I always had to have something to get me through that night. Something with an edge (or something that I at least perceived as "edgy", whatever that means) to cut against the dreariness of school life. Van Morrison would describe the feeling pretty accurately with the title “Keep Mediocrity At Bay”, but Iggy Pop may have summed it up best in "Some Weird Sin" from Lust For Life: "When things get too straight / I can't bear it" and "the sight of it all / makes me sad and ill / that's when I want some weird sin / just to relax with." I had that feeling exactly. Only Iggy's idea of some weird sin was probably a lot more dangerous and further out than anything I would have had the nerve for. Or access to. Given the choice between cutting up my torso with a razor while completely zonked out on heroin and simply staying at home watching A Clockwork Orange into the early morning hours, I'd settle for the latter. To each his own sense of edginess. 

And it was the latter I settled for the night before the first day of my senior year of high school. Kubrick’s film has always had appeal to the alternative/outsider crowd. I don’t think it’s the violence or the social commentary that holds the source of that appeal though. I think it’s purely a matter of style – the soundtrack of synthesizered-up Beethoven, or the design of the Korova Milkbar with the swirly lettering on the walls and tables made of plastic naked ladies. For heaven’s sake, the main character is wearing a bowler hat with suspenders, a codpiece, and one false eyelash, how could any arty outsider type resist?

Maybe there is something more complicated that draws people to A Clockwork Orange. The dichotomy between Alex Delarge’s obviously keen intelligence and his utterly amoral behavior is certainly a fascinating thing, and Malcolm McDowell's controlled, gleeful portrayal of the character is mesmerizing. He nails perfectly a facet of human personality that we all sometimes wish we didn’t have to keep under strict control – the desire to let go, to unleash the wanton, libidinous Id.

It was that sense of letting go that I think drew me to the other cultural artifact that got me through this time – the soundtrack to the film Performance, especially Mick Jagger’s sleazy, cataclysmic soundtrack contribution “Memo From Turner”.

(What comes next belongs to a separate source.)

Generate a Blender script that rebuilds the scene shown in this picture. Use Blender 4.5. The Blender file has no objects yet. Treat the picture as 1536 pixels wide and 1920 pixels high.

In the movie Jagger plays Turner, a former rock star who has sealed himself off from the rest of the world in a shadowy, rambling London flat full of exotic ornamentation and occultish vibes. A sadistic gangster on the run from his employers rents Turner's basement flat, at which point the psychedelic sparks begin to fly. Turner and his female companion, the ever-bewitching Anita Pallenberg, have lots of fun playing mind games with their new tenant. Under the influence of some hallucinogenic mushrooms the gang enjoys a serious bout of gender and identity switching, much to the consternation of James Fox’s gangster. “I feel like a man!” he keeps shouting, though he's obviously beginning to doubt most everything, including the certainty of his own existence.

The subject matter, along with the Godard-influenced jump-cutting, was enough to fry my fragile seventeen-year old brain, but the movie really reaches a head with Jagger’s performance of “Memo From Turner”. The visuals could get the point across on their own - in the buildup to the song Jagger appears as a rockabilly dandy, teasing Fox verbally (“The only performance that makes it, that really makes it, is one that achieves madness. Right?” Right, of course.) Then he's a voodoo shaman, dancing wildly while brandishing, for some reason, a fluorescent light rod as a prop. And finally, as the song begins, Jagger becomes Fox’s gangster boss, in suit and tie, hair slicked back, singing to a roomful of heavies who begin stripping off their clothes as Jagger exhorts “Take ‘em off! Let’s have a look!”

But the song itself is the most powerful punch. It’s an explosion of razor-sharp sleaze, the words a torrent of mid-sixties Dylan verbiage shot through with William Burroughs’ sense of druggy nightmare. A menacing fuzz guitar figure carries the rhythm while slide guitar (which has to be played by Ry Cooder, though the credits are hazy, and have thus been the subject of much speculation, a fact complicated by the multiple known versions of the song) is layered on top for ornamentation. Jagger sings the song with a fierce combination of precise control and implied abandon, intoning the surreal, drug-and-death dealing lyric as though he knows answers to questions the rest of us haven’t even thought to ask.

He sings as someone apart from it all. That is, in a nutshell, why I think I found the song so powerful, and so useful. I played it every day before school for the first couple months of my senior year. It became ritual, a necessary motivating tool. Like aural coffee. Before going off into the cold, colorless school day, where I had to fake my way through the process of blending in, trying to be a part of it all, I desperately needed a voice from the other side to reassure me that another side did, in fact, exist.

It was a troublesome time. The events of summer, getting a job for the first time, trying to maneuver through the raptures and pitfalls of what was only my second real romantic relationship, not to mention random weirdness like getting lost or the night of the mysterious phone calls, or the very real murder that happened in our town, it was all getting to me as I geared up for my final go-round of school.

I knew I’d have to start making decisions soon, and that was something I did not want to do. As a result, uneasiness and confusion were the order of the day. Everything seemed off somehow.

It should have been a time of renewal, new beginnings. But all I could think about were endings. Like, for instance, the end of school life. Even given all of my confusion and dread re: the future, school couldn't end soon enough.